What is expected → Every line of the material below should be repeated exactly.

Given data →
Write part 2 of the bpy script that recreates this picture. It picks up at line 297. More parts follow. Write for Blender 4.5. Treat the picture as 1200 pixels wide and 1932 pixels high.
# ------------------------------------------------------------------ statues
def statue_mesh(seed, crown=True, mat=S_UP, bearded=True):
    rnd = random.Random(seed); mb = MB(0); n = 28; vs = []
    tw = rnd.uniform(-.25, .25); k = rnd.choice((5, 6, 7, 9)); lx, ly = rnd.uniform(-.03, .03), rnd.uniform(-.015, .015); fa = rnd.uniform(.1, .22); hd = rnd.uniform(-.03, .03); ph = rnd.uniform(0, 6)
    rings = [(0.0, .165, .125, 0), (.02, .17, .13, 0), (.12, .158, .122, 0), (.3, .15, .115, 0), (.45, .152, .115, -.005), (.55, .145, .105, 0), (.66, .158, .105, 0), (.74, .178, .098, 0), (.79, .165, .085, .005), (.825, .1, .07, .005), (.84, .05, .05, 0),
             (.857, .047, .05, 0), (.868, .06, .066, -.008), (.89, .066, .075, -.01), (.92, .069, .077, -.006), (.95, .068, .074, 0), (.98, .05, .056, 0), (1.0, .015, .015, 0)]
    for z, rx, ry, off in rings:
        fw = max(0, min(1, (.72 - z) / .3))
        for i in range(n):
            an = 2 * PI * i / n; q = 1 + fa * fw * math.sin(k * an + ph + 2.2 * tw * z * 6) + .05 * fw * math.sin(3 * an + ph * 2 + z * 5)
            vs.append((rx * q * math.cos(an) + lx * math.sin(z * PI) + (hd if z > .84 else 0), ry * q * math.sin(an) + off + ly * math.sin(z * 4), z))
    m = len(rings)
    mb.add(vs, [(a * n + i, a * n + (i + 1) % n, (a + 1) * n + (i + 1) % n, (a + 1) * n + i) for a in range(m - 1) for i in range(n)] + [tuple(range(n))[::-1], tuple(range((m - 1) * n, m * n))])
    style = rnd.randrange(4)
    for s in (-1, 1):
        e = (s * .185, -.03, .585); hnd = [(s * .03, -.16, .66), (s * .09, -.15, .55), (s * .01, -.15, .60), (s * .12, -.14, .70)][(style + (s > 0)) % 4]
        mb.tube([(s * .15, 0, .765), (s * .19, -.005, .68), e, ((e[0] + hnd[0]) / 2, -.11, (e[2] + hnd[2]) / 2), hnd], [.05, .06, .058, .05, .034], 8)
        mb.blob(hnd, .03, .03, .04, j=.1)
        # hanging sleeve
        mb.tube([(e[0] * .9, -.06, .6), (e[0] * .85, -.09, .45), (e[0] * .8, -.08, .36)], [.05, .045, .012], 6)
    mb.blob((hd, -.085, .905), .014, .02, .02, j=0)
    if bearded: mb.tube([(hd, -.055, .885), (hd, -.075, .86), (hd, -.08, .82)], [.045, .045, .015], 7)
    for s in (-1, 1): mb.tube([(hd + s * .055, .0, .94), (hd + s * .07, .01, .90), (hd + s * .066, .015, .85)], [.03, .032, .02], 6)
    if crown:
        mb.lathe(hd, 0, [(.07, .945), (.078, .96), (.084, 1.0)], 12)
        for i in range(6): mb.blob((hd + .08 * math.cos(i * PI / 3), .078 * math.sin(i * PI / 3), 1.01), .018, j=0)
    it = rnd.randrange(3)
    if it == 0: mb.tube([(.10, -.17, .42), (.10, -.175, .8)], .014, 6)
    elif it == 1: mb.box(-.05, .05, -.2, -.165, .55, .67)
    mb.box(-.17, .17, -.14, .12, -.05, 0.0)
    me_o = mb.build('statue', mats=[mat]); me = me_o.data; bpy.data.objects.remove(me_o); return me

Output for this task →
Write part 2 of the bpy script that recreates this picture. It picks up at line 297. More parts follow. Write for Blender 4.5. Treat the picture as 1200 pixels wide and 1932 pixels high.
# ------------------------------------------------------------------ statues
def statue_mesh(seed, crown=True, mat=S_UP, bearded=True):
    rnd = random.Random(seed); mb = MB(0); n = 28; vs = []
    tw = rnd.uniform(-.25, .25); k = rnd.choice((5, 6, 7, 9)); lx, ly = rnd.uniform(-.03, .03), rnd.uniform(-.015, .015); fa = rnd.uniform(.1, .22); hd = rnd.uniform(-.03, .03); ph = rnd.uniform(0, 6)
    rings = [(0.0, .165, .125, 0), (.02, .17, .13, 0), (.12, .158, .122, 0), (.3, .15, .115, 0), (.45, .152, .115, -.005), (.55, .145, .105, 0), (.66, .158, .105, 0), (.74, .178, .098, 0), (.79, .165, .085, .005), (.825, .1, .07, .005), (.84, .05, .05, 0),
             (.857, .047, .05, 0), (.868, .06, .066, -.008), (.89, .066, .075, -.01), (.92, .069, .077, -.006), (.95, .068, .074, 0), (.98, .05, .056, 0), (1.0, .015, .015, 0)]
    for z, rx, ry, off in rings:
        fw = max(0, min(1, (.72 - z) / .3))
        for i in range(n):
            an = 2 * PI * i / n; q = 1 + fa * fw * math.sin(k * an + ph + 2.2 * tw * z * 6) + .05 * fw * math.sin(3 * an + ph * 2 + z * 5)
            vs.append((rx * q * math.cos(an) + lx * math.sin(z * PI) + (hd if z > .84 else 0), ry * q * math.sin(an) + off + ly * math.sin(z * 4), z))
    m = len(rings)
    mb.add(vs, [(a * n + i, a * n + (i + 1) % n, (a + 1) * n + (i + 1) % n, (a + 1) * n + i) for a in range(m - 1) for i in range(n)] + [tuple(range(n))[::-1], tuple(range((m - 1) * n, m * n))])
    style = rnd.randrange(4)
    for s in (-1, 1):
        e = (s * .185, -.03, .585); hnd = [(s * .03, -.16, .66), (s * .09, -.15, .55), (s * .01, -.15, .60), (s * .12, -.14, .70)][(style + (s > 0)) % 4]
        mb.tube([(s * .15, 0, .765), (s * .19, -.005, .68), e, ((e[0] + hnd[0]) / 2, -.11, (e[2] + hnd[2]) / 2), hnd], [.05, .06, .058, .05, .034], 8)
        mb.blob(hnd, .03, .03, .04, j=.1)
        # hanging sleeve
        mb.tube([(e[0] * .9, -.06, .6), (e[0] * .85, -.09, .45), (e[0] * .8, -.08, .36)], [.05, .045, .012], 6)
    mb.blob((hd, -.085, .905), .014, .02, .02, j=0)
    if bearded: mb.tube([(hd, -.055, .885), (hd, -.075, .86), (hd, -.08, .82)], [.045, .045, .015], 7)
    for s in (-1, 1): mb.tube([(hd + s * .055, .0, .94), (hd + s * .07, .01, .90), (hd + s * .066, .015, .85)], [.03, .032, .02], 6)
    if crown:
        mb.lathe(hd, 0, [(.07, .945), (.078, .96), (.084, 1.0)], 12)
        for i in range(6): mb.blob((hd + .08 * math.cos(i * PI / 3), .078 * math.sin(i * PI / 3), 1.01), .018, j=0)
    it = rnd.randrange(3)
    if it == 0: mb.tube([(.10, -.17, .42), (.10, -.175, .8)], .014, 6)
    elif it == 1: mb.box(-.05, .05, -.2, -.165, .55, .67)
    mb.box(-.17, .17, -.14, .12, -.05, 0.0)
    me_o = mb.build('statue', mats=[mat]); me = me_o.data; bpy.data.objects.remove(me_o); return me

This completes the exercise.